REQUEST
The entire listing is to be repeated verbatim.

RAW DATA
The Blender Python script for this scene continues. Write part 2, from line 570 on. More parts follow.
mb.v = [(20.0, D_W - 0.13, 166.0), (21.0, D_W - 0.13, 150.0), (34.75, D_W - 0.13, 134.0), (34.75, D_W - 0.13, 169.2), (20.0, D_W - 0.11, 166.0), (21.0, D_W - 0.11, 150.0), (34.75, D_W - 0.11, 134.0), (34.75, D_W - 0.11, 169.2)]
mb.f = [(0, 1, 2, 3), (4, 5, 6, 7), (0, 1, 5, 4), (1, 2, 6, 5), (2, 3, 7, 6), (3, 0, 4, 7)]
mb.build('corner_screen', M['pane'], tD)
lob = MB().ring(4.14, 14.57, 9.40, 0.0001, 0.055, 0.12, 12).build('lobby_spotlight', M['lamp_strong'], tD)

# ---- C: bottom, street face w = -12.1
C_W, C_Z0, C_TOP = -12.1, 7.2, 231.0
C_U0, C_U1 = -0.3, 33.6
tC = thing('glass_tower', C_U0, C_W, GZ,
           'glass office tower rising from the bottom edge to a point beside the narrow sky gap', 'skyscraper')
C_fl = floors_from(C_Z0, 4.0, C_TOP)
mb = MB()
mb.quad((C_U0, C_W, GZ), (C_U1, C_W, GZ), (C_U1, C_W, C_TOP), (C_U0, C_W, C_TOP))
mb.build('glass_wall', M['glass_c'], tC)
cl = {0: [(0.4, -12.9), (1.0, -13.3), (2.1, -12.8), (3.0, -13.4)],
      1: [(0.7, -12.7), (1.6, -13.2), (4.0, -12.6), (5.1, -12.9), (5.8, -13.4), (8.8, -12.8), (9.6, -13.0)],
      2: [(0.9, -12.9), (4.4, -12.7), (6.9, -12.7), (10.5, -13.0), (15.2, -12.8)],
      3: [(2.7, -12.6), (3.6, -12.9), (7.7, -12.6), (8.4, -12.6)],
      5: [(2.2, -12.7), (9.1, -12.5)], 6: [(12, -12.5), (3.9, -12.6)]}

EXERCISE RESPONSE
The Blender Python script for this scene continues. Write part 2, from line 570 on. More parts follow.
mb.v = [(20.0, D_W - 0.13, 166.0), (21.0, D_W - 0.13, 150.0), (34.75, D_W - 0.13, 134.0), (34.75, D_W - 0.13, 169.2), (20.0, D_W - 0.11, 166.0), (21.0, D_W - 0.11, 150.0), (34.75, D_W - 0.11, 134.0), (34.75, D_W - 0.11, 169.2)]
mb.f = [(0, 1, 2, 3), (4, 5, 6, 7), (0, 1, 5, 4), (1, 2, 6, 5), (2, 3, 7, 6), (3, 0, 4, 7)]
mb.build('corner_screen', M['pane'], tD)
lob = MB().ring(4.14, 14.57, 9.40, 0.0001, 0.055, 0.12, 12).build('lobby_spotlight', M['lamp_strong'], tD)

# ---- C: bottom, street face w = -12.1
C_W, C_Z0, C_TOP = -12.1, 7.2, 231.0
C_U0, C_U1 = -0.3, 33.6
tC = thing('glass_tower', C_U0, C_W, GZ,
           'glass office tower rising from the bottom edge to a point beside the narrow sky gap', 'skyscraper')
C_fl = floors_from(C_Z0, 4.0, C_TOP)
mb = MB()
mb.quad((C_U0, C_W, GZ), (C_U1, C_W, GZ), (C_U1, C_W, C_TOP), (C_U0, C_W, C_TOP))
mb.build('glass_wall', M['glass_c'], tC)
cl = {0: [(0.4, -12.9), (1.0, -13.3), (2.1, -12.8), (3.0, -13.4)],
      1: [(0.7, -12.7), (1.6, -13.2), (4.0, -12.6), (5.1, -12.9), (5.8, -13.4), (8.8, -12.8), (9.6, -13.0)],
      2: [(0.9, -12.9), (4.4, -12.7), (6.9, -12.7), (10.5, -13.0), (15.2, -12.8)],
      3: [(2.7, -12.6), (3.6, -12.9), (7.7, -12.6), (8.4, -12.6)],
      5: [(2.2, -12.7), (9.1, -12.5)], 6: [(12, -12.5), (3.9, -12.6)]}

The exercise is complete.